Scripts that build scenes
┄┄┄┄┄┄┄┄┄┄┄┄┄┄┄┄┄┄┄┄

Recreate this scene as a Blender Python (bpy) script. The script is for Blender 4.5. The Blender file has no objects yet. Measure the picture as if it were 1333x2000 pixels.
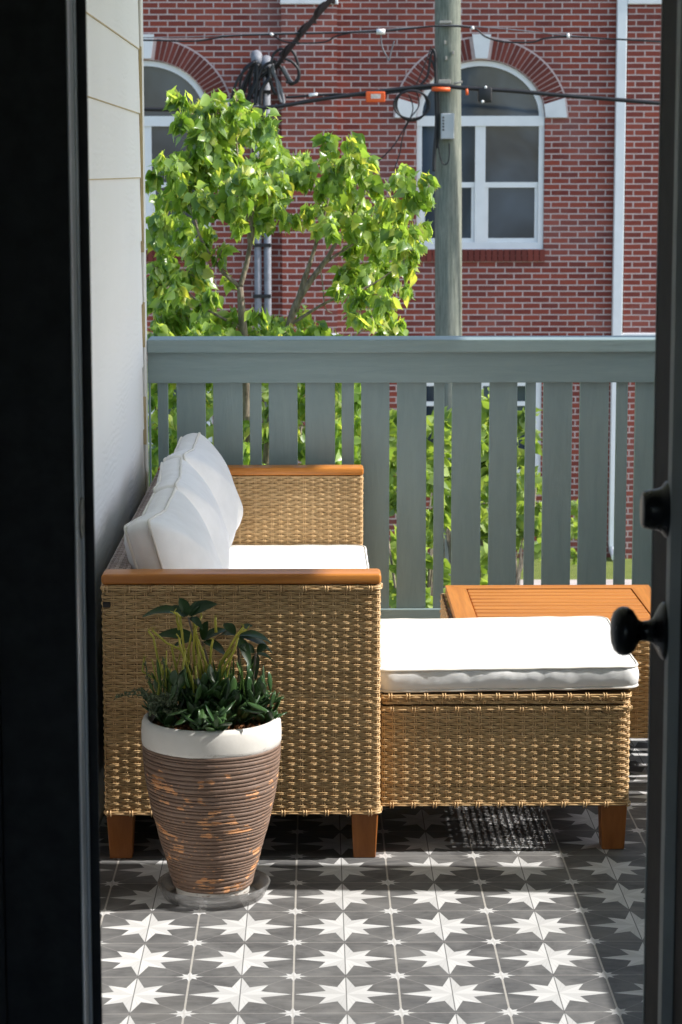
import bpy, bmesh, math, random
import numpy as np
from mathutils import Vector, Matrix, noise

random.seed(7)
rng = np.random.default_rng(11)
R = math.radians
sc = bpy.context.scene
col = sc.collection

# ------------------------------------------------------------------ camera model (measured from the floor tiles)
F_PX, PITCH, YAW, ROLL = 4591.7, .143946, .0110777, .00073
TILE = .203
EYE = 7.66221 * TILE
SUN_EL, SUN_AZ = R(41), R(-2.5)
_cy, _sy, _cp, _sp = math.cos(YAW), math.sin(YAW), math.cos(PITCH), math.sin(PITCH)

def pt(px, py, Y):
    """the place seen at a photograph pixel, on the vertical plane at depth Y"""
    a, b = px - 666.5, py - 1000
    a, b = a + ROLL * b, b - ROLL * a
    x, u = a / F_PX, -b / F_PX
    y, z = _cp + u * _sp, -_sp + u * _cp
    r = (x * _cy + y * _sy, -x * _sy + y * _cy, z)
    t = Y / r[1]
    return Vector((r[0] * t, Y, EYE + r[2] * t))

# ------------------------------------------------------------------ object helpers
def tag(o, label=None, cat=None, group=None, kind=None):
    if label: o['label'] = label
    if cat: o['category'] = cat
    if group: o['group'] = group
    if kind: o['kind'] = kind
    return o

def empty(name, loc, label, cat, group=None, kind=None):
    o = bpy.data.objects.new(name, None)
    o.empty_display_size = .1
    col.objects.link(o)
    o.location = loc
    return tag(o, label, cat, group, kind)

def link(name, me, mat, parent=None, smooth=False):
    o = bpy.data.objects.new(name, me)
    col.objects.link(o)
    if mat is not None and len(me.materials) == 0:
        me.materials.append(mat)
    if parent is not None:
        o.parent = parent
        par = parent
        off = Vector((0, 0, 0))
        while par is not None:
            off += par.location
            par = par.parent
        o.location = -off            # meshes are written in world coordinates
    me.polygons.foreach_set('use_smooth', [bool(smooth)] * len(me.polygons))
    return o

class MB:
    """collects vertices and faces of ONE mesh"""
    def __init__(s): s.v = []; s.f = []; s.n = 0; s.mi = []; s.cur = 0
    def add(s, v, f):
        v = np.asarray(v, dtype=np.float64).reshape(-1, 3)
        s.v.append(v)
        for q in f:
            s.f.append([i + s.n for i in q]); s.mi.append(s.cur)
        s.n += len(v)
    def box(s, x0, x1, y0, y1, z0, z1, bevel=0.0, seg=2):
        if bevel <= 0:
            v = [(x0,y0,z0),(x1,y0,z0),(x1,y1,z0),(x0,y1,z0),(x0,y0,z1),(x1,y0,z1),(x1,y1,z1),(x0,y1,z1)]
            s.add(v, [(3,2,1,0),(4,5,6,7),(0,1,5,4),(1,2,6,5),(2,3,7,6),(3,0,4,7)])
        else:
            bm = bmesh.new()
            bmesh.ops.create_cube(bm, size=1)
            for w in bm.verts:
                w.co = Vector(((x0+x1)/2 + w.co.x*(x1-x0), (y0+y1)/2 + w.co.y*(y1-y0), (z0+z1)/2 + w.co.z*(z1-z0)))
            bmesh.ops.bevel(bm, geom=bm.edges[:], offset=bevel, segments=seg, affect='EDGES', profile=.5)
            s.bm(bm)
    def bm(s, bm):
        bm.verts.index_update()
        s.add([w.co[:] for w in bm.verts], [[w.index for w in f.verts] for f in bm.faces]); bm.free()
    def prism(s, pts, z0, z1):
        n = len(pts)
        v = [(p[0], p[1], z0) for p in pts] + [(p[0], p[1], z1) for p in pts]
        s.add(v, [list(range(n))[::-1], [n+i for i in range(n)]] + [(i, (i+1) % n, n+(i+1) % n, n+i) for i in range(n)])
    def tube(s, pts, r, sides=8, cap=True):
        """round tube along a polyline; r a number or one per point"""
        P = [Vector(p) for p in pts]; n = len(P)
        rr = [r] * n if not hasattr(r, '__len__') else list(r)
        up = None; V = []
        for i in range(n):
            t = (P[min(i+1, n-1)] - P[max(i-1, 0)])
            t = t.normalized() if t.length > 1e-9 else Vector((0, 0, 1))
            if up is None:
                up = t.orthogonal().normalized()
            up = (up - t * up.dot(t))
            up = up.normalized() if up.length > 1e-6 else t.orthogonal().normalized()
            w = t.cross(up)
            for k in range(sides):
                a = 2 * math.pi * k / sides
                V.append(P[i] + (up * math.cos(a) + w * math.sin(a)) * rr[i])
        Fc = []
        for i in range(n - 1):
            for k in range(sides):
                k2 = (k + 1) % sides
                Fc.append((i*sides+k, i*sides+k2, (i+1)*sides+k2, (i+1)*sides+k))
        if cap:
            Fc.append(list(range(sides))[::-1]); Fc.append([(n-1)*sides+k for k in range(sides)])
        s.add([v[:] for v in V], Fc)
    def lathe(s, prof, cx, cy, seg=48, wob=None, close=False):
        """prof: list of (r, z)"""
        n = len(prof); V = []
        for i, (r, z) in enumerate(prof):
            for k in range(seg):
                a = 2 * math.pi * k / seg
                d = wob(i, a) if wob else (0, 0)
                V.append((cx + (r + d[0]) * math.cos(a), cy + (r + d[0]) * math.sin(a), z + d[1]))
        Fc = [(i*seg+k, i*seg+(k+1) % seg, (i+1)*seg+(k+1) % seg, (i+1)*seg+k) for i in range(n-1) for k in range(seg)]
        if close:
            Fc.append(list(range(seg))[::-1]); Fc.append([(n-1)*seg+k for k in range(seg)])
        s.add(V, Fc)
    def mesh(s, name):
        me = bpy.data.meshes.new(name)
        V = np.concatenate(s.v) if s.v else np.zeros((0, 3))
        me.vertices.add(len(V)); me.vertices.foreach_set('co', V.ravel().astype(np.float32))
        ln = np.fromiter((len(f) for f in s.f), dtype=np.int32, count=len(s.f))
        loops = np.fromiter((i for f in s.f for i in f), dtype=np.int32, count=int(ln.sum()))
        me.loops.add(len(loops)); me.loops.foreach_set('vertex_index', loops)
        me.polygons.add(len(ln))
        st = np.zeros(len(ln), dtype=np.int32); st[1:] = np.cumsum(ln)[:-1]
        me.polygons.foreach_set('loop_start', st)
        if any(s.mi): me.polygons.foreach_set('material_index', np.array(s.mi, dtype=np.int32))
        me.update(calc_edges=True); me.validate()
        return me
    def build(s, name, mat, parent=None, smooth=False, angle=None):
        me = s.mesh(name)
        if isinstance(mat, (list, tuple)):
            for m in mat: me.materials.append(m)
            mat = None
        o = link(name, me, mat, parent, smooth)
        if angle is not None:
            me.polygons.foreach_set('use_smooth', [True] * len(me.polygons))
            me.set_sharp_from_angle(angle=R(angle))
        return o

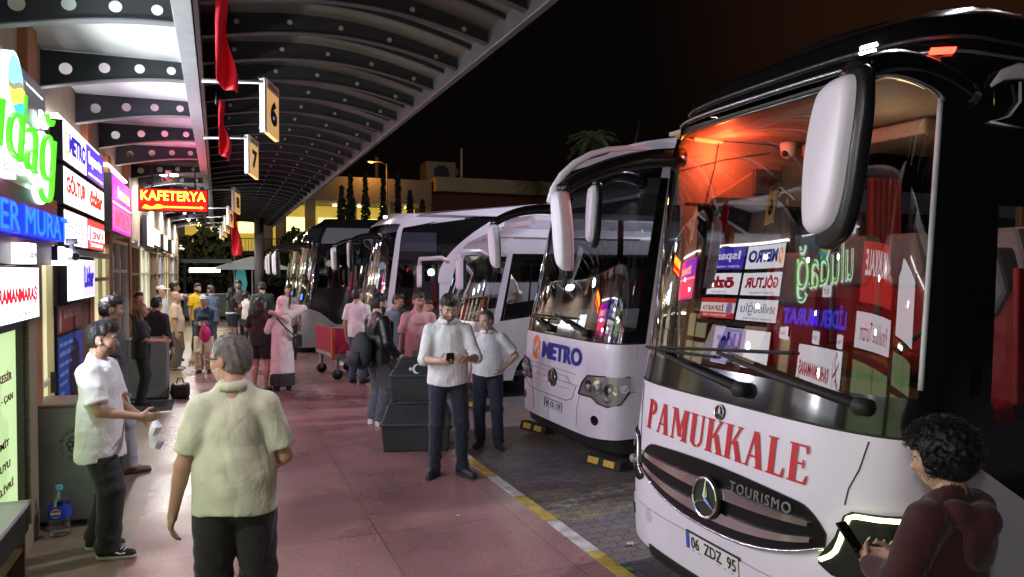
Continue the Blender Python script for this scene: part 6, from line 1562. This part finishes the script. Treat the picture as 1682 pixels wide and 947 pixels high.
# man with a hand on his hip, standing on the road
P4 = person('man in a short-sleeved white shirt and navy trousers with one hand on his hip', (3.08, 8.58, RD), 152, 1.68, 'l', ('thin', (.09, .08, .075)), (WH, 'short', .93, .022), ((.013, .014, .032), 'trousers', .014), (.014, .012, .012),
            Rh=(.25, .08, .86), Lh=(-.185, .07, 1.0), Lel=(-1, -.45, -.2), head=(-30, 14), belly=.03, curl=(.4, .7), feet=[(.11, -.03, -15), (-.14, .06, 22)], coll=1, seed=5)
m = MB(); w_ = P4['W'][-1]; m.tube([w_ + np.array([.03*math.cos(a*.5236), .02, .03*math.sin(a*.5236)]) for a in range(13)], .007, 6, cap=False); m.cyl(w_ + np.array([-.03, .03, 0]), w_ + np.array([-.04, .035, 0]), .018); m.build('wrist_watch', chrome, P4['root'], True)
# man in a leather jacket with a backpack
lth = mat('black_leather', (.012, .012, .014), .35, bump=.3, bscale=60)
P5 = person('man in a black leather jacket and grey jeans with white trainers beside the stacked bins', (1.98, 9.85, 0), -72, 1.74, 'l', ('fade', BLK), ((.012, .012, .014), 'long', .80, .045, lth), ((.075, .08, .095), 'trousers', .03, mat('grey_denim', (.075, .08, .095), .9, var=.35, scale=14)), (.65, .65, .66), (.7, .7, .7),
            Rh=(.24, .16, .93), Lh=(-.22, .22, .95), Rel=(.5, -1, 0), head=(-5, 6), curl=(.8, .6), beard=(.02, .014, .012), seed=6)
bp = thing('backpack', 'dark grey backpack hanging on the man in the leather jacket', 'backpack', (1.98, 9.85, 0), R(-72))
MB().ell((.10, -.30, 1.02), (.17, .13, .25), 20, 14).build('bag', mat('bag_cloth', (.03, .033, .04), .8, var=.2, bump=.3), bp, True); MB().box((-.03, -.46, .84), (.22, -.36, 1.02)).build('pocket', mat('bag_cloth2', (.022, .024, .03), .8), bp, .04)
MB().tube([(.12, -.20, 1.22), (.17, -.05, 1.46), (.16, .12, 1.36), (.16, .10, 1.1)], .016, 8, flat=2).build('strap', mat('bag_cloth2', (.022, .024, .03), .8), bp, True)
P6 = person('moustached man in a pale pink T-shirt behind the stacked bins', (2.66, 10.35, 0), 172, 1.74, 'r', ('fade', (.05, .035, .025)), ((.66, .33, .34), 'short', .80, .03), ((.04, .06, .13), 'trousers', .012), head=(12, 4), belly=.025, seed=7)
m = MB(); m.tube([P6['hd'](-.024, .088, -.062), P6['hd'](0, .098, -.055), P6['hd'](.024, .088, -.062)], [.004, .009, .004], 8); m.build('moustache', mat('moustache_brown', (.06, .035, .022), .8), P6['root'], True)
V, Fc = text_geo('ISTANBUL', .17, .028, bold=.02); put_text('shirt_print', mat('print_rose', (.45, .18, .2), .8), P6['root'], V, Fc, lambda u, v, d: (.085 - u, .172 - .6*abs(.085 - u)**1.6, 1.29 + v), None)
person('man in a grey-blue shirt half hidden behind the pink T-shirt', (2.72, 12.0, 0), 215, 1.68, 'm', ('short', BLK), ((.17, .20, .25), 'long', .8, .03), ((.02, .02, .024), 'trousers', .012), far=True, seed=8, head=(10, 10))
person('person in dark clothes by the open minibus, only the head showing', (3.02, 11.15, 0), 165, 1.60, 'r', ('short', BRN), ((.03, .028, .03), 'short', .8, .03), ((.02, .02, .024), 'trousers', .012), far=True, seed=9)
P8 = person('man in a white polo shirt and blue jeans looking away beside the red luggage cart', (2.38, 13.7, 0), -38, 1.73, 'm', ('fade', (.02, .015, .012)), ((.70, .68, .70), 'short', .86, .03), ((.045, .065, .13), 'trousers', .014), far=True, head=(-18, -4), Rh=(.15, .25, 1.0), Lh=(-.26, .04, .86), seed=10)
# the two embracing
P9 = person('woman in a white headscarf and long white tunic holding a phone to her ear', (1.02, 13.3, 0), 8, 1.62, 'l', ('none', BLK), ((.68, .60, .58), 'long', .30, .03), ((.03, .03, .034), 'skirt', .01, mat('skirt_charcoal', (.03, .03, .034), .85), .09), far=True, fem=True, scarf=(.70, .55, .53),
            Rh=(.15, .10, 1.55), Rel=(1, -.4, -.6), Lh=(-.2, .30, 1.1), head=(-20, 0), seed=11, apron='tunic')
phone('black phone held to the ear of the woman in white', fit(P9, 1, (.02, .02, .09)), (.9, -.4, 0), (0, .3, 1))
MB().tube([P9['U'](-.14, -.155, 1.36), P9['U'](0, -.172, 1.2), P9['U'](.17, -.165, 1.03), P9['U'](.25, -.05, .95)], .012, 8, flat=2.2).build('bag_strap', mat('strap_black', (.012, .012, .012), .7), P9['root'], True)
hb_ = thing('shoulder_bag', 'small black shoulder bag at the hip of the woman in white', 'bag', to_world(P9, (.27, .0, .86))); MB().box((-.05, -.12, -.12), (.06, .12, .10)).build('bag', mat('bag_black', (.014, .014, .015), .5), hb_, bevel=.03)
P10 = person('girl in a black top and shorts with an arm round the woman in white', (.66, 13.42, 0), -28, 1.60, 'r', ('long', (.02, .012, .01)), ((.02, .016, .016), 'short', .86, .012), ((.014, .014, .015), 'shorts', .02), (.5, .48, .46), far=True, fem=True, Rh=(.48, -.06, 1.36), Rel=(.3, -.6, .3), Lh=(-.2, .3, 1.2), head=(-18, 8), seed=12)
F = dict(far=True)
person('man in a light grey T-shirt with a strap across his chest beside the silver coach', (1.52, 17.9, 0), 175, 1.72, 'd', ('fade', BLK), ((.42, .38, .37), 'short', .8, .03), ((.03, .03, .035), 'trousers', .014), seed=13, **F)
person('person in a dark green jacket and hood seen from behind', (.96, 18.2, 0), 5, 1.80, 'm', ('cap', BLK, (.015, .03, .025)), ((.018, .045, .036), 'long', .78, .05), ((.02, .02, .024), 'trousers', .02), seed=14, **F)
person('woman in a white blouse and dark trousers turned to the right', (.70, 20.6, 0), -58, 1.52, 'm', ('bun', BLK), ((.64, .58, .54), 'long', .92, .02), ((.014, .014, .02), 'trousers', .004), fem=True, Rh=(.12, .3, 1.0), Lh=(-.1, .32, 1.0), seed=15, **F)
PP = person('woman in a black top and navy shorts with a white belt looking at a phone', (.33, 21.6, 0), -65, 1.60, 'r', ('long', BLK), ((.014, .013, .016), 'short', .95, .01), ((.015, .018, .05), 'shorts', .015), (.5, .5, .5), fem=True, Rh=(.06, .30, 1.20), Lh=(-.08, .3, 1.2), head=(0, 18), seed=16, **F)
MB().tube([PP['U'](.165*math.cos(a*.5236), .125*math.sin(a*.5236), 1.0) for a in range(13)], .028, 8, cap=False).build('belt', white, PP['root'], True)
person('tall man in a dark grey T-shirt standing behind the woman with the phone', (.55, 22.6, 0), 170, 1.78, 'd', ('short', BLK), ((.07, .065, .065), 'short', .8, .03), ((.03, .03, .03), 'trousers', .014), seed=17, **F)
person('man in a blue denim shirt with his back half turned', (-.16, 20.2, 0), 40, 1.68, 'm', ('short', (.03, .025, .024)), ((.09, .13, .20), 'short', .82, .03), ((.06, .075, .11), 'trousers', .016), seed=18, belly=.02, **F)
person('bearded man in a bright yellow T-shirt', (-.50, 21.0, 0), -140, 1.72, 'm', ('fade', BLK), ((.78, .47, .01), 'short', .78, .03), ((.04, .045, .06), 'trousers', .016), beard=(.02, .014, .012), seed=19, **F)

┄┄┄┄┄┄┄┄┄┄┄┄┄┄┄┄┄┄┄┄

* [Prompt]: Return, please, the exact lines from the beginning of the entries above through the line containing "return Vector((r[0] *", both included; pictures are left out.

* [Correct result]:
Recreate this scene as a Blender Python (bpy) script. The script is for Blender 4.5. The Blender file has no objects yet. Measure the picture as if it were 1333x2000 pixels.
import bpy, bmesh, math, random
import numpy as np
from mathutils import Vector, Matrix, noise

random.seed(7)
rng = np.random.default_rng(11)
R = math.radians
sc = bpy.context.scene
col = sc.collection

# ------------------------------------------------------------------ camera model (measured from the floor tiles)
F_PX, PITCH, YAW, ROLL = 4591.7, .143946, .0110777, .00073
TILE = .203
EYE = 7.66221 * TILE
SUN_EL, SUN_AZ = R(41), R(-2.5)
_cy, _sy, _cp, _sp = math.cos(YAW), math.sin(YAW), math.cos(PITCH), math.sin(PITCH)

def pt(px, py, Y):
    """the place seen at a photograph pixel, on the vertical plane at depth Y"""
    a, b = px - 666.5, py - 1000
    a, b = a + ROLL * b, b - ROLL * a
    x, u = a / F_PX, -b / F_PX
    y, z = _cp + u * _sp, -_sp + u * _cp
    r = (x * _cy + y * _sy, -x * _sy + y * _cy, z)
    t = Y / r[1]
    return Vector((r[0] * t, Y, EYE + r[2] * t))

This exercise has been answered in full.